Here it is - the start of a new decade, a moment for resolutions and remembrance, and the last Bank Holiday for most of the UK until the middle of April.

Everyone at Letting Agent Today, the other ‘Today’ titles and at Angels Media wishes you and your family and friends a successful and prosperous 2020. Thank you for keeping us company during the past year, and please keep in touch over the next 12 months.

Our next edition is on Thursday January 2.


With a raft of industry changes planned already, plus a new highly-motivated government in place and Brexit on the horizon, there’s little doubt that 2020 will have plenty of news stories - we’ll be here to provide you with what you need to know, as it happens.

And just to show how much things change, here are some facts about the private rental sector a decade ago compared to now. As you can see, a lot happened in that decade … what’s in store for us in the next?

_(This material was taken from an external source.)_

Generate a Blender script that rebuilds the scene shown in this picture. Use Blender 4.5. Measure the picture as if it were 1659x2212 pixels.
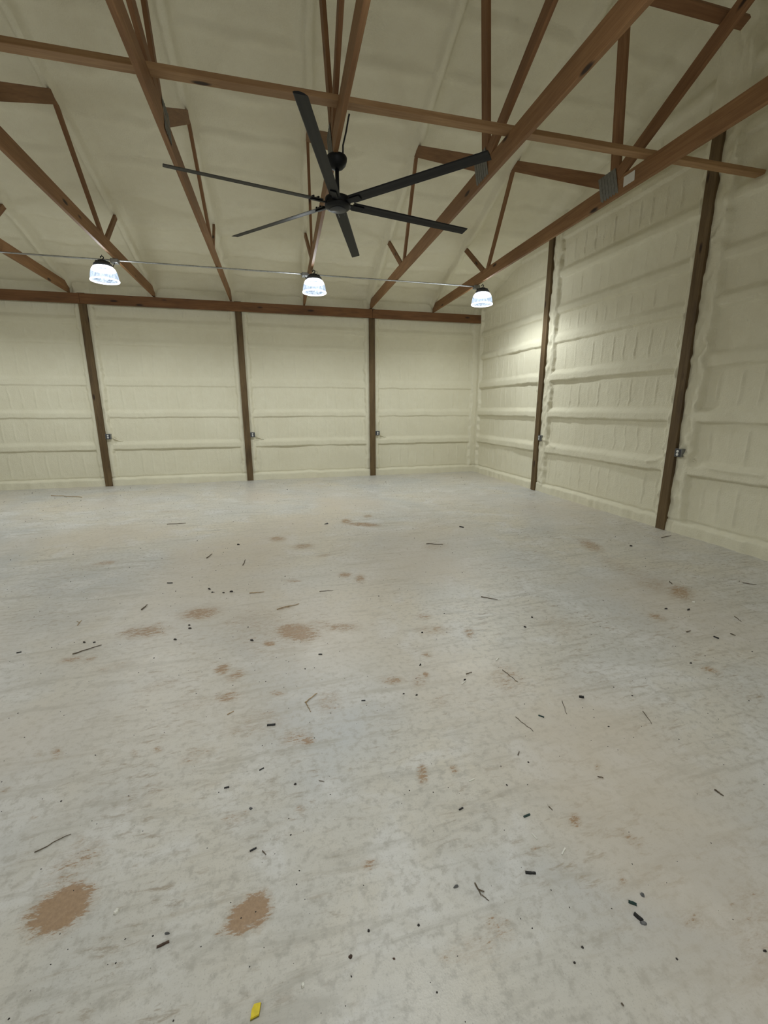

- Proportion of households privately renting - 14 per cent (now it’s 18 per cent and rising);

- Berkeley Group announced it would purpose-build 555 homes to rent, the first of their kind in the UK (now there are 148,000 and rising);

- CB Richard Ellis calculated the previous five years of residential property rental yield (2006-2010) at 6.8 per cent (now it’s considered to be around 3.5 per cent);

- Government figures showed 89 per cent of landlords were private individuals responsible for 71 per cent of all private rented dwellings, with a further five per cent of landlords being company landlords responsible for 15 per cent of dwellings (today it’s considered likely that some 80 per cent of landlords are private individuals, increasingly moving to company structures for their mortgage loans to minimise tax liabilities);

- Statistical consultancy Statista says the average weekly rent in 2010/11 in England was £160, rising to £193 in 2017/18 (the latest data available);

- In 2010 landlords could still write off against tax their full mortgage interest payments, enjoy a substantial wear and tear allowance and other fiscal advantages - all denied to them now.